Foi com o peso cerimonial dos tambores e o silêncio reverente dos antepassados que o Presidente da República, Daniel Chapo, pisou, esta terça-feira, o solo do Reino de Zitambira, no distrito de Angónia, província de Tete. Recebido pelo Rei Zitambira V , nascido Horácio Sebastião Marcos Dama Zintambira , o Chefe do Estado mergulhou num acto profundamente simbólico, mas carregado de mensagens políticas, culturais e institucionais.
Oficialmente, tratava-se de uma visita de cortesia. Mas quem entende os rituais do poder sabe que, em Moçambique, o simbólico é muitas vezes mais eloquente que o formal. Num país de múltiplas nações dentro da Nação, visitar um reino tradicional é também reforçar alianças invisíveis, validar estruturas paralelas e reescrever, mesmo que temporariamente, a hierarquia do Estado.
Chapo sabia onde estava a pisar, o Reino de Zitambira não é apenas uma peça folclórica num inventário antropológico; é um eixo de pertença de um povo os Nguni com raízes espalhadas por Moçambique, Zâmbia, Tanzânia e Malawi. Gente com tradição oral poderosa, com códigos próprios de governação, com uma ideia de justiça moldada no consenso, não na sentença.
E ali, no sopé da história, Chapo ajoelhou-se simbolicamente diante de um poder que não emana da Constituição, mas do sagrado, do sangue, da memória coletiva.
A homenagem à falecida Rainha Zitambira IV teve o peso de um gesto que vai além do protocolo. Coroas de flores foram depositadas nas campas dos três reis falecidos. Um silêncio ritual envolveu a cerimónia. Nenhuma palavra política teria mais força naquele instante.
Mas Chapo falou — e bem. Saudou a falecida monarca como uma mulher de “visão e sensibilidade social”, dotada de “liderança sábia”. E, dirigindo-se ao recém-empossado Rei Zitambira V, entregou-lhe o bastão invisível da confiança do Estado:
“Estamos confiantes de que Sua Majestade irá dar continuidade ao legado da Rainha e promover a harmonia, o diálogo e o progresso da comunidade.”
Mas quem conhece os meandros do poder tradicional sabe que o reconhecimento verbal não é suficiente.
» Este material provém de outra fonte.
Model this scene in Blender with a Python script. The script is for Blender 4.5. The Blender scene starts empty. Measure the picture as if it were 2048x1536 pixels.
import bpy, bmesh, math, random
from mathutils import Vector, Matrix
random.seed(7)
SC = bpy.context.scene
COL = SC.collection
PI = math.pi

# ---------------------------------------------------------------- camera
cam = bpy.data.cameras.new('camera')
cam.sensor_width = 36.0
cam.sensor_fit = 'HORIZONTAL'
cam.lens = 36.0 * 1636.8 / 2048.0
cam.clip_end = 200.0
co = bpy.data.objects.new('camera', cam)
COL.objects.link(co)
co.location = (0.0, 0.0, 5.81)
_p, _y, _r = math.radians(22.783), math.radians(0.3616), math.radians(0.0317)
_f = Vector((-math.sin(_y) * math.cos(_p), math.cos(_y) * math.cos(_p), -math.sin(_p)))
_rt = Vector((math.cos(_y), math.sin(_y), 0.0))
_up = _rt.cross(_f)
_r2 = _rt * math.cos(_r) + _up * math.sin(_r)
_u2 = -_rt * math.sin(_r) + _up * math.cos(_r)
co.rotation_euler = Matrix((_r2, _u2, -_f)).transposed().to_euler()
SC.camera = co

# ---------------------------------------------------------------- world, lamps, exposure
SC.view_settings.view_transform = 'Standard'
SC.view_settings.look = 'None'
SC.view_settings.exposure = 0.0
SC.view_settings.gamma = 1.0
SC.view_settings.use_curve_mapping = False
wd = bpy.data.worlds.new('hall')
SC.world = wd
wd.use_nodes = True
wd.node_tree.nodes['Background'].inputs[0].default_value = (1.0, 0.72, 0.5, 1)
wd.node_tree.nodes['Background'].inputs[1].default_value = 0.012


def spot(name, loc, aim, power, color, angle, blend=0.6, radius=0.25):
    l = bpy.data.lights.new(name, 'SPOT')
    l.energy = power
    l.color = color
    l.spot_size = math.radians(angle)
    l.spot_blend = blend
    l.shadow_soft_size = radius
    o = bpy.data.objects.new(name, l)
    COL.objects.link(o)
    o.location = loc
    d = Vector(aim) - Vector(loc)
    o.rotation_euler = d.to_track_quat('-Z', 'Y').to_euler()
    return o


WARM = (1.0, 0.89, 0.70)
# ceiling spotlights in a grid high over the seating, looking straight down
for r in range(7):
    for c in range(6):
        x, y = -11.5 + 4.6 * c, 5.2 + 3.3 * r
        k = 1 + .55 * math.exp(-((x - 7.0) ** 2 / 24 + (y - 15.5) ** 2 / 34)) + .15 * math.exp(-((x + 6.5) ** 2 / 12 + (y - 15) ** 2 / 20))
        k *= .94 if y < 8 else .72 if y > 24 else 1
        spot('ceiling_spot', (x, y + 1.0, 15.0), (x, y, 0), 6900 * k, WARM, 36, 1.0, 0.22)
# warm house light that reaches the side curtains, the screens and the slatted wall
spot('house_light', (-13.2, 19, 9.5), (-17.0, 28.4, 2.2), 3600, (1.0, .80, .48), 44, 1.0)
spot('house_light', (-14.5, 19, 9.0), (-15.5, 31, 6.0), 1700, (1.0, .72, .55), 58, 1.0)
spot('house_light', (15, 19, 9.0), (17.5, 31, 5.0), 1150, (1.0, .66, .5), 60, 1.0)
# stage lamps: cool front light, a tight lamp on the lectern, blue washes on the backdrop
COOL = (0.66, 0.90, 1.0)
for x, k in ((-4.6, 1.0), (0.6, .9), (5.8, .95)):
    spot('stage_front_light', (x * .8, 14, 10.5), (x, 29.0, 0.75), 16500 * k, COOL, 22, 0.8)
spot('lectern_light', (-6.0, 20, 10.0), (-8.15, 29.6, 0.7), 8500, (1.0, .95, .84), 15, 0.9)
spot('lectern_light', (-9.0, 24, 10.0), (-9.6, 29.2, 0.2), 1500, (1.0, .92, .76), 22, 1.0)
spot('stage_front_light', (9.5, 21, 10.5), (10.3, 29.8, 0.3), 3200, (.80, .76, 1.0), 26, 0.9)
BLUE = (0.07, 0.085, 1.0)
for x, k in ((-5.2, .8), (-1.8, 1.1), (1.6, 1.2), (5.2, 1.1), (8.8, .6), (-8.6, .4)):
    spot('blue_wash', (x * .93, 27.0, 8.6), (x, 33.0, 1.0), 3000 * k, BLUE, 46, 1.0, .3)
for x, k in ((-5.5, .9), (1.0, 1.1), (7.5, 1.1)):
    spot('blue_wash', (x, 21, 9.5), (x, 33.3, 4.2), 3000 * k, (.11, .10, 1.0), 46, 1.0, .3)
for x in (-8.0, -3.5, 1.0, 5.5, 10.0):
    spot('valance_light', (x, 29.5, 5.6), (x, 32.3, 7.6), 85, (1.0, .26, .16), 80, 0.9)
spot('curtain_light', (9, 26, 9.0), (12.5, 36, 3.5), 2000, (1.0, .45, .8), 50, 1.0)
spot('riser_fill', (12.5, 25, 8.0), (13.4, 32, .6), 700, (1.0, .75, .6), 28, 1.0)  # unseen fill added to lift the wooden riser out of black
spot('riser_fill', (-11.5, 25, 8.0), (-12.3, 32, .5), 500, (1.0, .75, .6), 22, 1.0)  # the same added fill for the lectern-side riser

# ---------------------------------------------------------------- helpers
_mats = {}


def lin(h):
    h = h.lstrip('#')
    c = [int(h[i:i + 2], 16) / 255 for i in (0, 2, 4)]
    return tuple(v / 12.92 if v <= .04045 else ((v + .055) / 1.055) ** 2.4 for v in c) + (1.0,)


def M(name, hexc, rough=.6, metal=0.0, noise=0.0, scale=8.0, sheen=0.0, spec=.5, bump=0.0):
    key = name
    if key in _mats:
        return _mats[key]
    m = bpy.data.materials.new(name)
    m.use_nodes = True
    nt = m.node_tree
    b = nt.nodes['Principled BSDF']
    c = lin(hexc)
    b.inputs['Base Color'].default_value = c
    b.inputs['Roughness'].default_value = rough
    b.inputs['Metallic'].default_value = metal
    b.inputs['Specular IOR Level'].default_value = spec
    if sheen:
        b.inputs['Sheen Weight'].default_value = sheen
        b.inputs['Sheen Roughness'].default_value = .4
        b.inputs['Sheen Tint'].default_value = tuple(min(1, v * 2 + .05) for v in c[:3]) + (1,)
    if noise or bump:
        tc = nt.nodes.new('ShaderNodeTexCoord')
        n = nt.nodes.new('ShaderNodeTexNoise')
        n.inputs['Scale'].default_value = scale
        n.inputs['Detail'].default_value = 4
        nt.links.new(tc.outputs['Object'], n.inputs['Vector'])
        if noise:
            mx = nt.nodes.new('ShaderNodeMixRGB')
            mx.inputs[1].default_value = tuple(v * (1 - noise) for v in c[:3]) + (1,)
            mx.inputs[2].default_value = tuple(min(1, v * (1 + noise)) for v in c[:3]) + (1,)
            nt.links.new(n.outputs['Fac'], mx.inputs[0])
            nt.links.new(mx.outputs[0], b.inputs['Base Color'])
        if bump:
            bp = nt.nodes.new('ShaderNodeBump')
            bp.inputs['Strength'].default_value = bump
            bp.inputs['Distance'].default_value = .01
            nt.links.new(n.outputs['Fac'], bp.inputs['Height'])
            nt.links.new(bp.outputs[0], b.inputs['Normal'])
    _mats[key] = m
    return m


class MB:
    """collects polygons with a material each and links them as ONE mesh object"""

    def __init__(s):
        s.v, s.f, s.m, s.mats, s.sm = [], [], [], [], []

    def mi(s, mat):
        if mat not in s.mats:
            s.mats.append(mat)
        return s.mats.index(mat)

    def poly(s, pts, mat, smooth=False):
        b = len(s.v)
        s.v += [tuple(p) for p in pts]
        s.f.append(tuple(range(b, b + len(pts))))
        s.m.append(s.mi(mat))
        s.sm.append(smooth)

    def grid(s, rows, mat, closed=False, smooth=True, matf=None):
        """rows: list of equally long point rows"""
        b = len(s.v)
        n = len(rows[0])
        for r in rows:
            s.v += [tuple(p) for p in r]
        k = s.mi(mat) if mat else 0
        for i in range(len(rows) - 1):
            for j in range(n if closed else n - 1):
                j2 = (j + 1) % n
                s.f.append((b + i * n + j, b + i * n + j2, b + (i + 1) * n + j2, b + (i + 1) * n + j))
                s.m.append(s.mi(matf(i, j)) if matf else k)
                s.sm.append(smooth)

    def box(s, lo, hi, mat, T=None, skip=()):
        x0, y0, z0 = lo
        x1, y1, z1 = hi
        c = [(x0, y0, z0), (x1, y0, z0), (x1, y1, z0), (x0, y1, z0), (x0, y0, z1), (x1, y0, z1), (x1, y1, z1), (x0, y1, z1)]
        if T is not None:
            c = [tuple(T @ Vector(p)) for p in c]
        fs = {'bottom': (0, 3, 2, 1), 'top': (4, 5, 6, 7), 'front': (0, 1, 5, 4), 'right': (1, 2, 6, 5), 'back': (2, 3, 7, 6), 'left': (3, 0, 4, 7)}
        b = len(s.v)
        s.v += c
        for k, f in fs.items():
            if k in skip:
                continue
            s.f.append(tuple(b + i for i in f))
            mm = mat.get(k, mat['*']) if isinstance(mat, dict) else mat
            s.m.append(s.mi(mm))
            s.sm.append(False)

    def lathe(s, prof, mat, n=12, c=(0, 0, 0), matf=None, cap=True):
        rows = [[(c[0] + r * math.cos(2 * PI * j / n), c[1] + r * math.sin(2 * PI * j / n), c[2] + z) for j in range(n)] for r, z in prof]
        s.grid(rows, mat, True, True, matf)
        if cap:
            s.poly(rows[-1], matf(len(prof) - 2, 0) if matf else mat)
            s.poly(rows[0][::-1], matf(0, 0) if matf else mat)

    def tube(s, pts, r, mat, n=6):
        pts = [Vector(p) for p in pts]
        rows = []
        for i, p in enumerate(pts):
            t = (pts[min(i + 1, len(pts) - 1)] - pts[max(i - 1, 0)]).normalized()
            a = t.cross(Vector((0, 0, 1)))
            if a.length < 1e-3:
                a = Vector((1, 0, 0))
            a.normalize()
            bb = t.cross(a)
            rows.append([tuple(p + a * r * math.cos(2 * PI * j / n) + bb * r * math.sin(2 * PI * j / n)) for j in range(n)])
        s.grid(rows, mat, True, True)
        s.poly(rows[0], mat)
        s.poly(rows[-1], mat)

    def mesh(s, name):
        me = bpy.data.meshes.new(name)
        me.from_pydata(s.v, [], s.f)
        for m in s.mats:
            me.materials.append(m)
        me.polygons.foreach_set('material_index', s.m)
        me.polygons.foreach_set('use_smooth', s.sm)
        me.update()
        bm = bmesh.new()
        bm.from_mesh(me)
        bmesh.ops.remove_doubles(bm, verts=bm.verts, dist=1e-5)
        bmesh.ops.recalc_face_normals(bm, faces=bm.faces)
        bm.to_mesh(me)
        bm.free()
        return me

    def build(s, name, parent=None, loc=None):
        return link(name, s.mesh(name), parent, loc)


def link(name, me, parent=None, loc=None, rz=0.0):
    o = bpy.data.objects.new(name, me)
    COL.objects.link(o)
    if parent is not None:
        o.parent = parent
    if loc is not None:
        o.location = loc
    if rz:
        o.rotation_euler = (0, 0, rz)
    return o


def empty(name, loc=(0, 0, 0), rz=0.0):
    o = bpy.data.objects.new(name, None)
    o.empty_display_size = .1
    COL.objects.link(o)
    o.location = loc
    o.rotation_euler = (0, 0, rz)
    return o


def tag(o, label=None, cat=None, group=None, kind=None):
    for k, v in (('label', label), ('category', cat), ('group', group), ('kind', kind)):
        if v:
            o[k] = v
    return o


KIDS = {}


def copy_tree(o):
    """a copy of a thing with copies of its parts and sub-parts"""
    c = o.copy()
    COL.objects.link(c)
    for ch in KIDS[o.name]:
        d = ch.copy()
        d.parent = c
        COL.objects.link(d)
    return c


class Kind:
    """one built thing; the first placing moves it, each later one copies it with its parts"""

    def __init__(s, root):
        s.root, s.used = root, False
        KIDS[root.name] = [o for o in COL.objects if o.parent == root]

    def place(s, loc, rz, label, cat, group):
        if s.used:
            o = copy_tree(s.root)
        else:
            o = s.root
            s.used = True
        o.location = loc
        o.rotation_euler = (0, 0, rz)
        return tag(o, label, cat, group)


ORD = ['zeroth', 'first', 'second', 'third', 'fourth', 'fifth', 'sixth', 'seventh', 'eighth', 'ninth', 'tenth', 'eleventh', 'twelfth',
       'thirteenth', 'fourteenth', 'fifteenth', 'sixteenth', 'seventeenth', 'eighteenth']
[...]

A integração real e funcional das lideranças tradicionais no sistema de governação local continua a ser o calcanhar de Aquiles do Estado moçambicano — que, por um lado, glorifica os régulos como guardiões da cultura, e por outro, limita-lhes o espaço de decisão nas políticas públicas.
Chapo defendeu, no seu discurso, que as lideranças tradicionais devem ser integradas na concepção e execução dos programas públicos, sobretudo nas áreas rurais. Falou de justiça comunitária, de agricultura, de saúde e de educação.
Quer o Governo uma verdadeira partilha de poder com as autoridades tradicionais, ou apenas a sua mobilização cerimonial em tempos eleitorais e catástrofes naturais?
No terreno, sabe-se que os régulos continuam muitas vezes a ser instrumentalizados, sem autonomia orçamental nem voz vinculativa. E, no entanto, são eles que garantem a coesão, a resolução de conflitos, a continuidade social onde o Estado é ausente ou ineficaz.
A população de Angónia recebeu o Presidente com festa, mas também com esperança. Para muitos, ver o Chefe do Estado reconhecer o rei é também ver-se reconhecido enquanto povo. É um acto de validação identitária num país onde a centralidade de Maputo ainda se impõe como norma.
Com esta deslocação, Daniel Chapo ensaia uma política de proximidade, tentando costurar o país pelo avesso da história: pelas suas raízes e não apenas pelas suas instituições formais.